▸ **Written instruction**: Print the whole listing exactly.

══ Recorded information ══

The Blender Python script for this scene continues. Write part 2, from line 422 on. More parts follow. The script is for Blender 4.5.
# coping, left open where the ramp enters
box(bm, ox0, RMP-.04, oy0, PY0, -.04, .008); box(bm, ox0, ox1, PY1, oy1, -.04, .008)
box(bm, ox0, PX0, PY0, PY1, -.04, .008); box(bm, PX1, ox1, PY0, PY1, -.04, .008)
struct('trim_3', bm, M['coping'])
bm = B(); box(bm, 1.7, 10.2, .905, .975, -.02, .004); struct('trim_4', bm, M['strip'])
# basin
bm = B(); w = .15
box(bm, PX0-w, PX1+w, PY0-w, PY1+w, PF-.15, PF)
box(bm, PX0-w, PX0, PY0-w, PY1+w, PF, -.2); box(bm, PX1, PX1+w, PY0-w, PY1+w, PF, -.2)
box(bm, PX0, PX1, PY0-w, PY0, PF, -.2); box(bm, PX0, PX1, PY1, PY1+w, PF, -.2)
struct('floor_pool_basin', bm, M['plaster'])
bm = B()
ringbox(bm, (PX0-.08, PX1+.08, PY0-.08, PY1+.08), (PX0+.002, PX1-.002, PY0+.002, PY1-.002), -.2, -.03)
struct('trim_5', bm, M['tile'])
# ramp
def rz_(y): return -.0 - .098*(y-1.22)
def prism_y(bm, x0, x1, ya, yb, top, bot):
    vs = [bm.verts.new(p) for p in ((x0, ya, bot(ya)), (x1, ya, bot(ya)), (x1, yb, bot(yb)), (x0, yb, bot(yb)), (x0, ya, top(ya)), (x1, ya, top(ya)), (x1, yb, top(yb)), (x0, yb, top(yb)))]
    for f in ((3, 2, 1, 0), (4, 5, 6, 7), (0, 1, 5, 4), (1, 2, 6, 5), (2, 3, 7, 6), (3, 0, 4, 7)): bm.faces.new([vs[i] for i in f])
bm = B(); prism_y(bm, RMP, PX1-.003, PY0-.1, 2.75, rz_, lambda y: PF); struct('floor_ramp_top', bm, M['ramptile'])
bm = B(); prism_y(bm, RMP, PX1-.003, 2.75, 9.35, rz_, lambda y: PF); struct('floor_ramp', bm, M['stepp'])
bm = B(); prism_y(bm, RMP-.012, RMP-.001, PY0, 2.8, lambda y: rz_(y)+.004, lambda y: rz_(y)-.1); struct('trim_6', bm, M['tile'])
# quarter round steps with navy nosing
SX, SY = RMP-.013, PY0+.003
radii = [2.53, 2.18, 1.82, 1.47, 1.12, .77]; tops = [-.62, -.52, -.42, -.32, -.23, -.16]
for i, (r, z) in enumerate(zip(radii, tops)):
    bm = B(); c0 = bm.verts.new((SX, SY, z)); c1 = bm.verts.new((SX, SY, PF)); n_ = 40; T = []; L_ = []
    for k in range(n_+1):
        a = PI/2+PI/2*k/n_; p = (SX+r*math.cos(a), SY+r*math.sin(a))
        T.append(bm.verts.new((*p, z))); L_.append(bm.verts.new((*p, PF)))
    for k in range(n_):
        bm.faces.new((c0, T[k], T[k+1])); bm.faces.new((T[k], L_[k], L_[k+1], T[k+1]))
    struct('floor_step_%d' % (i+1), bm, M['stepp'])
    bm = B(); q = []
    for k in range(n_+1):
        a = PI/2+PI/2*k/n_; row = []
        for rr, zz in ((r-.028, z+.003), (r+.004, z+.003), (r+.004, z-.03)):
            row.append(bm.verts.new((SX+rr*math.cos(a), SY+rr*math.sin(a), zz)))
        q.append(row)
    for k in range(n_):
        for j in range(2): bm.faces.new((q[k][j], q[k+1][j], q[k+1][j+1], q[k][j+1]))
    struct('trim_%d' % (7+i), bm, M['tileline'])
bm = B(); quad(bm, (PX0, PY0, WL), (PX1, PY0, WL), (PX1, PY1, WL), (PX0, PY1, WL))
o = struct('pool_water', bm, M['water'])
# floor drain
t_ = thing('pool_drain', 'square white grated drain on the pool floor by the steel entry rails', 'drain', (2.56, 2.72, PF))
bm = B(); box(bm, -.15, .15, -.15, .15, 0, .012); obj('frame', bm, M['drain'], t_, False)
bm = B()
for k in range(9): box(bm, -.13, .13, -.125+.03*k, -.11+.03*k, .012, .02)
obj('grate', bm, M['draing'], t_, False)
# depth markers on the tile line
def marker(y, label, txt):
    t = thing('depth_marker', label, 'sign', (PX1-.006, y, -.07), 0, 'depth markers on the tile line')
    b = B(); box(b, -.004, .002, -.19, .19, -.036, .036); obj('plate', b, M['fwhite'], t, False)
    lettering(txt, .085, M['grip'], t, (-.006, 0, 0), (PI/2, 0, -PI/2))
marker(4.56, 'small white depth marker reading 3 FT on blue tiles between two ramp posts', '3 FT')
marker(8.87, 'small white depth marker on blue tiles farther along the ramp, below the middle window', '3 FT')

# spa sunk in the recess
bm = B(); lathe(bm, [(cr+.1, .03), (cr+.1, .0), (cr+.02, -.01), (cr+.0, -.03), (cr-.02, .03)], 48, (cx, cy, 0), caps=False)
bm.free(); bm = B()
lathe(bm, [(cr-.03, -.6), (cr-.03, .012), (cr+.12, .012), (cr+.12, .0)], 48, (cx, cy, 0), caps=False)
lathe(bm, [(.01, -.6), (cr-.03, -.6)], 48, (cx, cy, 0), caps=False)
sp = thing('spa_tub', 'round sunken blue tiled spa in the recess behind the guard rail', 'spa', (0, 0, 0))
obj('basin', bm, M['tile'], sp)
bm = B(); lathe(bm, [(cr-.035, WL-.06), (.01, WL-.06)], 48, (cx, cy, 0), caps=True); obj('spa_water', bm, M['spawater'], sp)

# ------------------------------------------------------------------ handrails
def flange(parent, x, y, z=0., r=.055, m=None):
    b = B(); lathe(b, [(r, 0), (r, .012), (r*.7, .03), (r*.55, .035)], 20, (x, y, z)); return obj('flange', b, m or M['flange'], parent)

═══

▸ **Correct result**:
The Blender Python script for this scene continues. Write part 2, from line 422 on. More parts follow. The script is for Blender 4.5.
# coping, left open where the ramp enters
box(bm, ox0, RMP-.04, oy0, PY0, -.04, .008); box(bm, ox0, ox1, PY1, oy1, -.04, .008)
box(bm, ox0, PX0, PY0, PY1, -.04, .008); box(bm, PX1, ox1, PY0, PY1, -.04, .008)
struct('trim_3', bm, M['coping'])
bm = B(); box(bm, 1.7, 10.2, .905, .975, -.02, .004); struct('trim_4', bm, M['strip'])
# basin
bm = B(); w = .15
box(bm, PX0-w, PX1+w, PY0-w, PY1+w, PF-.15, PF)
box(bm, PX0-w, PX0, PY0-w, PY1+w, PF, -.2); box(bm, PX1, PX1+w, PY0-w, PY1+w, PF, -.2)
box(bm, PX0, PX1, PY0-w, PY0, PF, -.2); box(bm, PX0, PX1, PY1, PY1+w, PF, -.2)
struct('floor_pool_basin', bm, M['plaster'])
bm = B()
ringbox(bm, (PX0-.08, PX1+.08, PY0-.08, PY1+.08), (PX0+.002, PX1-.002, PY0+.002, PY1-.002), -.2, -.03)
struct('trim_5', bm, M['tile'])
# ramp
def rz_(y): return -.0 - .098*(y-1.22)
def prism_y(bm, x0, x1, ya, yb, top, bot):
    vs = [bm.verts.new(p) for p in ((x0, ya, bot(ya)), (x1, ya, bot(ya)), (x1, yb, bot(yb)), (x0, yb, bot(yb)), (x0, ya, top(ya)), (x1, ya, top(ya)), (x1, yb, top(yb)), (x0, yb, top(yb)))]
    for f in ((3, 2, 1, 0), (4, 5, 6, 7), (0, 1, 5, 4), (1, 2, 6, 5), (2, 3, 7, 6), (3, 0, 4, 7)): bm.faces.new([vs[i] for i in f])
bm = B(); prism_y(bm, RMP, PX1-.003, PY0-.1, 2.75, rz_, lambda y: PF); struct('floor_ramp_top', bm, M['ramptile'])
bm = B(); prism_y(bm, RMP, PX1-.003, 2.75, 9.35, rz_, lambda y: PF); struct('floor_ramp', bm, M['stepp'])
bm = B(); prism_y(bm, RMP-.012, RMP-.001, PY0, 2.8, lambda y: rz_(y)+.004, lambda y: rz_(y)-.1); struct('trim_6', bm, M['tile'])
# quarter round steps with navy nosing
SX, SY = RMP-.013, PY0+.003
radii = [2.53, 2.18, 1.82, 1.47, 1.12, .77]; tops = [-.62, -.52, -.42, -.32, -.23, -.16]
for i, (r, z) in enumerate(zip(radii, tops)):
    bm = B(); c0 = bm.verts.new((SX, SY, z)); c1 = bm.verts.new((SX, SY, PF)); n_ = 40; T = []; L_ = []
    for k in range(n_+1):
        a = PI/2+PI/2*k/n_; p = (SX+r*math.cos(a), SY+r*math.sin(a))
        T.append(bm.verts.new((*p, z))); L_.append(bm.verts.new((*p, PF)))
    for k in range(n_):
        bm.faces.new((c0, T[k], T[k+1])); bm.faces.new((T[k], L_[k], L_[k+1], T[k+1]))
    struct('floor_step_%d' % (i+1), bm, M['stepp'])
    bm = B(); q = []
    for k in range(n_+1):
        a = PI/2+PI/2*k/n_; row = []
        for rr, zz in ((r-.028, z+.003), (r+.004, z+.003), (r+.004, z-.03)):
            row.append(bm.verts.new((SX+rr*math.cos(a), SY+rr*math.sin(a), zz)))
        q.append(row)
    for k in range(n_):
        for j in range(2): bm.faces.new((q[k][j], q[k+1][j], q[k+1][j+1], q[k][j+1]))
    struct('trim_%d' % (7+i), bm, M['tileline'])
bm = B(); quad(bm, (PX0, PY0, WL), (PX1, PY0, WL), (PX1, PY1, WL), (PX0, PY1, WL))
o = struct('pool_water', bm, M['water'])
# floor drain
t_ = thing('pool_drain', 'square white grated drain on the pool floor by the steel entry rails', 'drain', (2.56, 2.72, PF))
bm = B(); box(bm, -.15, .15, -.15, .15, 0, .012); obj('frame', bm, M['drain'], t_, False)
bm = B()
for k in range(9): box(bm, -.13, .13, -.125+.03*k, -.11+.03*k, .012, .02)
obj('grate', bm, M['draing'], t_, False)
# depth markers on the tile line
def marker(y, label, txt):
    t = thing('depth_marker', label, 'sign', (PX1-.006, y, -.07), 0, 'depth markers on the tile line')
    b = B(); box(b, -.004, .002, -.19, .19, -.036, .036); obj('plate', b, M['fwhite'], t, False)
    lettering(txt, .085, M['grip'], t, (-.006, 0, 0), (PI/2, 0, -PI/2))
marker(4.56, 'small white depth marker reading 3 FT on blue tiles between two ramp posts', '3 FT')
marker(8.87, 'small white depth marker on blue tiles farther along the ramp, below the middle window', '3 FT')

# spa sunk in the recess
bm = B(); lathe(bm, [(cr+.1, .03), (cr+.1, .0), (cr+.02, -.01), (cr+.0, -.03), (cr-.02, .03)], 48, (cx, cy, 0), caps=False)
bm.free(); bm = B()
lathe(bm, [(cr-.03, -.6), (cr-.03, .012), (cr+.12, .012), (cr+.12, .0)], 48, (cx, cy, 0), caps=False)
lathe(bm, [(.01, -.6), (cr-.03, -.6)], 48, (cx, cy, 0), caps=False)
sp = thing('spa_tub', 'round sunken blue tiled spa in the recess behind the guard rail', 'spa', (0, 0, 0))
obj('basin', bm, M['tile'], sp)
bm = B(); lathe(bm, [(cr-.035, WL-.06), (.01, WL-.06)], 48, (cx, cy, 0), caps=True); obj('spa_water', bm, M['spawater'], sp)

# ------------------------------------------------------------------ handrails
def flange(parent, x, y, z=0., r=.055, m=None):
    b = B(); lathe(b, [(r, 0), (r, .012), (r*.7, .03), (r*.55, .035)], 20, (x, y, z)); return obj('flange', b, m or M['flange'], parent)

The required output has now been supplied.